Nurkic insists the athleticism of Hezonja has peers in Europe buzzing.

If new Sacramento Kings executive Vlade Divac doesn’t grab Hezonja with the No. 6 pick, his selection seems like a no-brainer for Denver. At the risk of being wrong, wrong, wrong, I believe the Nuggets would be making a mistake by drafting Kentucky center Willie Cauley-Stein or Duke forward Justise Winslow.

Trade down

While Nuggets fans were clamoring for the team to draft Doug McDermott out of Creighton a year ago, Connelly wisely ignored the noise, traded back in the first round and nabbed Nurkic.

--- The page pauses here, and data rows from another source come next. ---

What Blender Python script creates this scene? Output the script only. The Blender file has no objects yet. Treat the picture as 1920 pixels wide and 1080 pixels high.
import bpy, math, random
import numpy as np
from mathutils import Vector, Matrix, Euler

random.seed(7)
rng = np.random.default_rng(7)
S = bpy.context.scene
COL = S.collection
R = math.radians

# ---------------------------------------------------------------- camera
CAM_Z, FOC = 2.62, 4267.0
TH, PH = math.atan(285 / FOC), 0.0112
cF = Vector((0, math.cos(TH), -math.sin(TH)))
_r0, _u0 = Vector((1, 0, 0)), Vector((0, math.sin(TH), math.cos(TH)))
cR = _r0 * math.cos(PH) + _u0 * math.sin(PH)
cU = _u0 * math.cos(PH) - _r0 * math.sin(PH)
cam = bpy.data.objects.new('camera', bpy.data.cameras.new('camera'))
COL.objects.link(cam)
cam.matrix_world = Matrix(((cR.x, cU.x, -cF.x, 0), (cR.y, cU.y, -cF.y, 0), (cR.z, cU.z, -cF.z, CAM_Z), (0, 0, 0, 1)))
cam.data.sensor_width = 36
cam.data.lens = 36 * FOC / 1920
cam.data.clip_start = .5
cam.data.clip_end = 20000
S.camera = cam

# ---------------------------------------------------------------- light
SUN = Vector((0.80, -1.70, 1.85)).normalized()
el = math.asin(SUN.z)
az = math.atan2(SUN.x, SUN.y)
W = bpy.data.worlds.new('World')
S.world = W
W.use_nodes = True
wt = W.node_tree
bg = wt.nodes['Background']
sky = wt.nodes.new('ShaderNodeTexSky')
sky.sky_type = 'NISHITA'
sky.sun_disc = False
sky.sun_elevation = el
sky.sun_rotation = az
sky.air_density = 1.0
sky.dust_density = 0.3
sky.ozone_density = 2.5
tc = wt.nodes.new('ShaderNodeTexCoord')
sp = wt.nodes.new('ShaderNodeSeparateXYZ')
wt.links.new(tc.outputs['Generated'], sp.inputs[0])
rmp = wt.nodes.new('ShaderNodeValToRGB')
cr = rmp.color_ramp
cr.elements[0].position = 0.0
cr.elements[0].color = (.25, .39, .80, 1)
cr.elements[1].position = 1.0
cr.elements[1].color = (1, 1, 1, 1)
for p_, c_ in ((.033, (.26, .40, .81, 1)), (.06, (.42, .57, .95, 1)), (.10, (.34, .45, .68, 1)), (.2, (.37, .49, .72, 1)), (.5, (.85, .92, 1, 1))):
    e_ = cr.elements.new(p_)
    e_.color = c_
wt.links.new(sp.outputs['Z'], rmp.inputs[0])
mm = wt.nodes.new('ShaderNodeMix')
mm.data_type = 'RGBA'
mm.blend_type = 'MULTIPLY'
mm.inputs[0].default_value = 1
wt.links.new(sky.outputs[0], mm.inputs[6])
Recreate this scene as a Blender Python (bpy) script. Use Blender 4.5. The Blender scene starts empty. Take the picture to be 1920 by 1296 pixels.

If Denver is unable to find a way to trade for Russell, if Hezonja goes to Sacramento and if the gift of teenage point guard Emmanuel Mudiay doesn’t somehow fall in the lap of the Nuggets at No. 7, Connelly should seriously consider trading back again this year.

Frank Kaminsky might look goofy, but I love how the 7-1 Wisconsin senior can stretch the floor, pass from the paint and hit the 3-point shot for any NBA team that’s inspired to copy the Golden State trend of positionless basketball.

The Nuggets, however, drafted a player with some similar characteristics to Kaminsky in Nikola Jokic a year ago and are waiting to see how his skills translate from Europe to Colorado.

So here are two prospects to keep in mind should the Nuggets find a trade partner that allows Denver to drop back from No. 7 in an effort to stockpile talent: Devin Booker, an 18-year-old guard whose shooting touch makes him the most intriguing Kentucky prospect not named Karl-Anthony Towns, and Cameron Payne, the Murray State point guard whose stock has been steadily rising because of his ability to create jump shots off the dribble.